Another era of Grecian origin, that of the Seleucidæ, seems likewise to have furnished the Hindus their first historical computation.[3] It should be observed, in fact, that their most ancient era, that of the Mauryas, dates from the year 312 B.C., or the beginning of the era of the Seleucidæ. This had been adopted by the Grecian sovereigns of India, as is attested by a coin of Plato, struck in the year 166 B.C.

Beginning with the Indo-Scythians, India generally adopted the era of the Cakas, which began, not, as had been long supposed, with the expulsion of the Scythians, but with the coronation of their principal sovereign, Kanichka.[4] Nevertheless, the inscriptions offer still other historical computations, as, for instance, that of the Gouptas era, which began in the year 240 of the Caka era, and that of Vikramâditya, which was made to begin retrospectively fifty-six years B.C. Hence arise complications of a nature to make the task of paleography and history no lighter.—Translated for the Popular Science Monthly from Ciel et Terre (from the author's essays on Classical Influences on the Scientific and Literary Culture of India).

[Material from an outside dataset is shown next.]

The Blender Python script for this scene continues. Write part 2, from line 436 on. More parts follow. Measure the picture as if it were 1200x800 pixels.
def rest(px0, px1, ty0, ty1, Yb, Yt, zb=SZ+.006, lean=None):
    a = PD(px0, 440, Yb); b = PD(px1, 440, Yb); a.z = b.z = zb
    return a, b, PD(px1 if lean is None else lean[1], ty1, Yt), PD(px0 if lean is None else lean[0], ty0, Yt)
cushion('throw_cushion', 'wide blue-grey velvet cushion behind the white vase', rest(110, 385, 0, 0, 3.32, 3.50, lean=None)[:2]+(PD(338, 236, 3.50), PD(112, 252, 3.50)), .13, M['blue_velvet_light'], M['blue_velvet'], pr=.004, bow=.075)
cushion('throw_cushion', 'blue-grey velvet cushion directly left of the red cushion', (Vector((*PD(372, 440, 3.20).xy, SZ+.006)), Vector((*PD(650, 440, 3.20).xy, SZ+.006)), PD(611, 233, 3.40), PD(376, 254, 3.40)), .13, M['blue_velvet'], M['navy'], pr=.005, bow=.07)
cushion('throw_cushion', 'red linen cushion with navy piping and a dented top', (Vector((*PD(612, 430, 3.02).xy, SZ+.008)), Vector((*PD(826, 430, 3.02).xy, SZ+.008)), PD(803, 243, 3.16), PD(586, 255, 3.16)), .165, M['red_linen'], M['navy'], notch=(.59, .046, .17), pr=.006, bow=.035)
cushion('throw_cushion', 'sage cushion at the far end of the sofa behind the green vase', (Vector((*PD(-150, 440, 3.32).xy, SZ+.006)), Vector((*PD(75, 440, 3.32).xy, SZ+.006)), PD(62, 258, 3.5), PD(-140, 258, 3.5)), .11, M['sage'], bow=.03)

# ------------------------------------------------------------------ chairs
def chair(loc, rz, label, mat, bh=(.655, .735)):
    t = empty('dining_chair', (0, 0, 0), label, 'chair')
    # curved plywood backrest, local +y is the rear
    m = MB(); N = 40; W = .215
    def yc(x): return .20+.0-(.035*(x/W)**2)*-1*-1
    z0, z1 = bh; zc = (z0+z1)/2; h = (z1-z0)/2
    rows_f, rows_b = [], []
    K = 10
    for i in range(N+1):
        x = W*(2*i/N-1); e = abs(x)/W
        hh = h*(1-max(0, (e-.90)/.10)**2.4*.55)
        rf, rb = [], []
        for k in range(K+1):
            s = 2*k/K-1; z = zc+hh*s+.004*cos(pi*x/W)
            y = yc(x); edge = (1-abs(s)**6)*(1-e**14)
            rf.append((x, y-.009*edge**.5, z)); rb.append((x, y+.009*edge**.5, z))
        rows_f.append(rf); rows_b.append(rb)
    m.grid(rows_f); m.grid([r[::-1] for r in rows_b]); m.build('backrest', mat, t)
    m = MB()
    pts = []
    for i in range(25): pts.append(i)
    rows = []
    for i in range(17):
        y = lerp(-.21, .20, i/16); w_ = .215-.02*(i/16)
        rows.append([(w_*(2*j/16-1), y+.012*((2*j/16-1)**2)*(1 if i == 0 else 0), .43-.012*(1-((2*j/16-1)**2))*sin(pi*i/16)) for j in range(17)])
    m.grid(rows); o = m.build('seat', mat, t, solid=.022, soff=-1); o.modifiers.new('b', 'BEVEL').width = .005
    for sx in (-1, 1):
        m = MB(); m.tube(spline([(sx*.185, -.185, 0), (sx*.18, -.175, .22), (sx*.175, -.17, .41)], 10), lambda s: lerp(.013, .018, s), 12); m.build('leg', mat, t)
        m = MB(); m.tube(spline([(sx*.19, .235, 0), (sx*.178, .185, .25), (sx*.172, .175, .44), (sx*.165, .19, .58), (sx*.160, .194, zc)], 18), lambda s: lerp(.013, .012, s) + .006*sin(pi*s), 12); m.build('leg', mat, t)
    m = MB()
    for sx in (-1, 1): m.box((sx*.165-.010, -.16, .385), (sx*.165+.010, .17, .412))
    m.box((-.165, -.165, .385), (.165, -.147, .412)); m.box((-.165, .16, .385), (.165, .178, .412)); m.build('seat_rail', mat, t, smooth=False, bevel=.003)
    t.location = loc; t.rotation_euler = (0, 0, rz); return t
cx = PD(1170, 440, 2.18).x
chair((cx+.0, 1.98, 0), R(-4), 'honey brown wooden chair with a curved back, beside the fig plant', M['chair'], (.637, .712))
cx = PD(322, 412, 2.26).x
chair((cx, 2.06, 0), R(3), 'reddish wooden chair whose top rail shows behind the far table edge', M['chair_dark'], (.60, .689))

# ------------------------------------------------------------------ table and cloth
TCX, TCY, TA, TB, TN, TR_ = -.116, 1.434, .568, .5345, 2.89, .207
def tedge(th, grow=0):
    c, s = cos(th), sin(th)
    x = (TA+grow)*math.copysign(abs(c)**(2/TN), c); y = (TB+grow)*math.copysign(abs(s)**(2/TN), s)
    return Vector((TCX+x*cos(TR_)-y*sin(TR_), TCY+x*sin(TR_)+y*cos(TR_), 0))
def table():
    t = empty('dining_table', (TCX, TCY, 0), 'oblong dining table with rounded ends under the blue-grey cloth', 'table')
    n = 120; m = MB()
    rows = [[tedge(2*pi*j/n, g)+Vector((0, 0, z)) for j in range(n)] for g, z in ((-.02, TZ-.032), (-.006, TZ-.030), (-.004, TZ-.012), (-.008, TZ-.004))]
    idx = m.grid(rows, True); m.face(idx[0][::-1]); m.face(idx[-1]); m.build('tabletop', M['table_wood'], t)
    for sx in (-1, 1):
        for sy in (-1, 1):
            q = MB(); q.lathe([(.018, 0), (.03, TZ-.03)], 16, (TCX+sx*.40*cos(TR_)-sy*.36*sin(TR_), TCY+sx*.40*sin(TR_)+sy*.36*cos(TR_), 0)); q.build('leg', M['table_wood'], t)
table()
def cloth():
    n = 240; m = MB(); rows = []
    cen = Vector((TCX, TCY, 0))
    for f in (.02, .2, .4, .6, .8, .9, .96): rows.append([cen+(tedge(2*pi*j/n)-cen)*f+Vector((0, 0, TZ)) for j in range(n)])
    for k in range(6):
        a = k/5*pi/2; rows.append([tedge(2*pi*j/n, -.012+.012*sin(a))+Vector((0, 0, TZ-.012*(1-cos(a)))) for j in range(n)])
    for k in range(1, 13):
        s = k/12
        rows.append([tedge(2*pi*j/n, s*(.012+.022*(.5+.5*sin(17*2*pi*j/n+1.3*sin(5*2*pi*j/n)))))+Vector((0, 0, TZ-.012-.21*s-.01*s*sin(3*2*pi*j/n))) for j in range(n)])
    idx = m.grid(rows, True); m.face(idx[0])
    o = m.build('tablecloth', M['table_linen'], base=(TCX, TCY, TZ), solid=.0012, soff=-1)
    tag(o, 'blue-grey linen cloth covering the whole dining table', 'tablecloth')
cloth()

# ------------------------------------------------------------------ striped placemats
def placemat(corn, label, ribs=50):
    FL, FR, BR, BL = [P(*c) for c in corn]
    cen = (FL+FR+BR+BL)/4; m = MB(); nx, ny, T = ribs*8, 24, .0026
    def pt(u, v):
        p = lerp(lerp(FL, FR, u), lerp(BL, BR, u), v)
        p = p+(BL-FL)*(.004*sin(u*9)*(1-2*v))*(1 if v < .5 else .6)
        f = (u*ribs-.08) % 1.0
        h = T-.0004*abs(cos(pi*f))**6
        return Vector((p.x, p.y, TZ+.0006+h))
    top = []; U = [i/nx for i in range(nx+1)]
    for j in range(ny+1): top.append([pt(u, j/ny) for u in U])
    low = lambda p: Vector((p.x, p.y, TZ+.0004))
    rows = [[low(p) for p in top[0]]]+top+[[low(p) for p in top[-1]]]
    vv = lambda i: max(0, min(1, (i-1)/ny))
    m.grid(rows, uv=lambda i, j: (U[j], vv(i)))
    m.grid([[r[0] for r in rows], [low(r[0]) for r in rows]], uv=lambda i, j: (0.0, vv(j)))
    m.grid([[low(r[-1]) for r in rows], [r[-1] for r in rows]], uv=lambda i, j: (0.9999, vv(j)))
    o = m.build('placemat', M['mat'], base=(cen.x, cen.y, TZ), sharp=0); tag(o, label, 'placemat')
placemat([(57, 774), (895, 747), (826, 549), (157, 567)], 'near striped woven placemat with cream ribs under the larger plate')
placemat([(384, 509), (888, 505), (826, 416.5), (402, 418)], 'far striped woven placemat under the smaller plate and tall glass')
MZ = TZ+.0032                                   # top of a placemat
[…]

  1. The Romaka Siddânta employs, as a measure of time, the Guga of 2,850 years or 1,040,953 days, giving a tropical year of 365 days, 5 hours, 55 minutes, and 12 seconds, which is exactly the figure proposed by Ptolemy and Hipparchus.—Burgess, Journal of the Royal Asiatic Society.
  2. The term Romakapouri does not necessarily imply the city of Rome; the name was probably extended to Alexandria and perhaps also to Byzantium. In other writings we find the name Gavanapouri, the city of the Greeks (or Ionians), applied to Alexandria.
  3. Till then, the Hindus hardly seem to have sought for a common measure of time except for astronomical or mythological purposes.
  4. M. Sylvain Levi has, however, lately reopened the question of the initial date of this era.